Even this generates that: self.y = self.data.close > self.data.open
In next
Here the [] operator is used to access the values provided by lines objects like the generated self.x or self.y or standard lines like self.data.high
if self.data.close[0] > self.data.open[0]:
do_something()
Thanks to operator overloading the following is equivalent also in next
if self.data.close > self.data.open:
do_something()
But unlike in __init__, this comparison generates a bool.
One can generate a complete indicator just by using operations and logic in __init__. See for example an old friend of everybody like MACD (removing documentation and plotting preparation boilerplate)
class MACD(bt.Indicator):
lines = ('macd', 'signal',)
params = (
('period_me1', 12),
('period_me2', 26), ('period_signal', 9),
('movav', MovAv.Exponential),
)
def __init__(self):
super(MACD, self).__init__()
me1 = self.p.movav(self.data, period=self.p.period_me1)
me2 = self.p.movav(self.data, period=self.p.period_me2)
self.lines.macd = me1 - me2
self.lines.signal = self.p.movav(self.lines.macd, period=self.p.period_signal)
No need to use scalar operations/logic in next. Everything is defined in terms of lines objects.
Some indicators may need next. Some help from things defined in __init__ can be used.

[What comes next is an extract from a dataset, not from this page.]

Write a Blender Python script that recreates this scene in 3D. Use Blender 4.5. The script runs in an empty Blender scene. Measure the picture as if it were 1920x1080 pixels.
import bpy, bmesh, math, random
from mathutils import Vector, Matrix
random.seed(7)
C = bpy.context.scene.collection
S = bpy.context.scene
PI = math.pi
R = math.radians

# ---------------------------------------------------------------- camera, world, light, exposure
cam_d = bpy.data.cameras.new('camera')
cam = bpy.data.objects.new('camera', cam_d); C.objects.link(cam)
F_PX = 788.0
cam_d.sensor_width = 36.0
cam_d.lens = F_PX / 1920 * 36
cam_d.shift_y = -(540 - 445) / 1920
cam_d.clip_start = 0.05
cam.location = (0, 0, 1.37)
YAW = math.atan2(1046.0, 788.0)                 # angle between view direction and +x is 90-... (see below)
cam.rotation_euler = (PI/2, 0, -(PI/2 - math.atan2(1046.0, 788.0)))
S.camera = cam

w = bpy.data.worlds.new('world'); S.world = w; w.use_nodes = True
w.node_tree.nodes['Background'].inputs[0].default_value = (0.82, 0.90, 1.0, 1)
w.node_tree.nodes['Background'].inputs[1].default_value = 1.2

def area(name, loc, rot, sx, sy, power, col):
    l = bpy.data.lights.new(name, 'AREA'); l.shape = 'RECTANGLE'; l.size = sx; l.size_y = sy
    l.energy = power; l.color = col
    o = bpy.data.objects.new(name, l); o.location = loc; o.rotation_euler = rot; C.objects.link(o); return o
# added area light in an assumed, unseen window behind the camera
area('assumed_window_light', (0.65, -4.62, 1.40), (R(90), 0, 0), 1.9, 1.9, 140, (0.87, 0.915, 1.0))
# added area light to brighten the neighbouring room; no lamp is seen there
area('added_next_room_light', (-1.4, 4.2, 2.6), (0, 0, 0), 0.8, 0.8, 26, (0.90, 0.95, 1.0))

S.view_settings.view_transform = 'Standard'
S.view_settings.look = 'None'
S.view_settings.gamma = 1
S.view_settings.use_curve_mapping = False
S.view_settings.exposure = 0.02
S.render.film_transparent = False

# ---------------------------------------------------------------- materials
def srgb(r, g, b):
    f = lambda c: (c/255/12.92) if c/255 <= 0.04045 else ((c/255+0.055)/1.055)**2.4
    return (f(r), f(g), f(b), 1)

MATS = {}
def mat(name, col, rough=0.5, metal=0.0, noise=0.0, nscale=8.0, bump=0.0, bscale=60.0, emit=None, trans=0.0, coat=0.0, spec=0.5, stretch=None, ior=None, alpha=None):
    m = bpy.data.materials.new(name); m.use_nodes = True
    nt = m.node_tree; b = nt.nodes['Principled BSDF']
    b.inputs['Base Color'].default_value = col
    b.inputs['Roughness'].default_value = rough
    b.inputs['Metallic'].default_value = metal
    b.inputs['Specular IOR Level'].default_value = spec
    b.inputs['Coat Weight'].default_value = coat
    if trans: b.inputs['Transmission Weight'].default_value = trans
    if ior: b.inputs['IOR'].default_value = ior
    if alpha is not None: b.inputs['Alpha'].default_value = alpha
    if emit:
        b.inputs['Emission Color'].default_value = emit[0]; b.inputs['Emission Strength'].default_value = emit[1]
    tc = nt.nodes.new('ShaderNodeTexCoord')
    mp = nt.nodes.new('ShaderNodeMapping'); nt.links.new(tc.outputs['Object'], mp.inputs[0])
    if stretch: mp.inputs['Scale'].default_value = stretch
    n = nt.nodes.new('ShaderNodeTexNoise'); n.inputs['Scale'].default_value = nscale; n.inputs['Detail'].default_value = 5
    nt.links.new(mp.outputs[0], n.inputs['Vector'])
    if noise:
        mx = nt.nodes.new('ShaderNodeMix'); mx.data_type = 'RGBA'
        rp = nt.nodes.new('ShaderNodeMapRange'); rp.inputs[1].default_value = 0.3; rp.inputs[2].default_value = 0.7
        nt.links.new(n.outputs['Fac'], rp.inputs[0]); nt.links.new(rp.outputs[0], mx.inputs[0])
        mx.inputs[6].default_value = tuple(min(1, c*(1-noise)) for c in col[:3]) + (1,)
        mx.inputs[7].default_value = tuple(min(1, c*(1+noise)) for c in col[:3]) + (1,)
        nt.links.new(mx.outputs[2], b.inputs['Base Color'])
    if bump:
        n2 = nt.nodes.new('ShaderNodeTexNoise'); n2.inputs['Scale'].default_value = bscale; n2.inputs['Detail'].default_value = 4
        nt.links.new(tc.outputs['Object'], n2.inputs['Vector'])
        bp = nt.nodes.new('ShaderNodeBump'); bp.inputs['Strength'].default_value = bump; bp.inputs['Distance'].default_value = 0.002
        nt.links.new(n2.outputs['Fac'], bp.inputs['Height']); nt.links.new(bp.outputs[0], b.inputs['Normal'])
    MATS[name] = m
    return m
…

For example the ZeroLagIndicator
class ZeroLagIndicator(MovingAverageBase):
alias = ('ZLIndicator', 'ZLInd', 'EC', 'ErrorCorrecting',)
lines = ('ec',)
params = (
('gainlimit', 50),
('_movav', MovAv.EMA),
)
def __init__(self):
self.ema = MovAv.EMA(period=self.p.period)
self.limits = [-self.p.gainlimit, self.p.gainlimit + 1]
# To make mixins work - super at the end for cooperative inheritance
super(ZeroLagIndicator, self).__init__()
def next(self):
leasterror = MAXINT # 1000000 in original code
bestec = ema = self.ema[0] # seed value 1st time for ec
price = self.data[0]
ec1 = self.lines.ec[-1]
alpha, alpha1 = self.ema.alpha, self.ema.alpha1
for value1 in range(*self.limits):
gain = value1 / 10
ec = alpha * (ema + gain * (price - ec1)) + alpha1 * ec1
error = abs(price - ec)
if error < leasterror:
leasterror = error
bestec = ec
self.lines.ec[0] = bestec
Here the base ema for the calculations is defined in __init__ but the core of the operations which is a loop over several values is best done in next.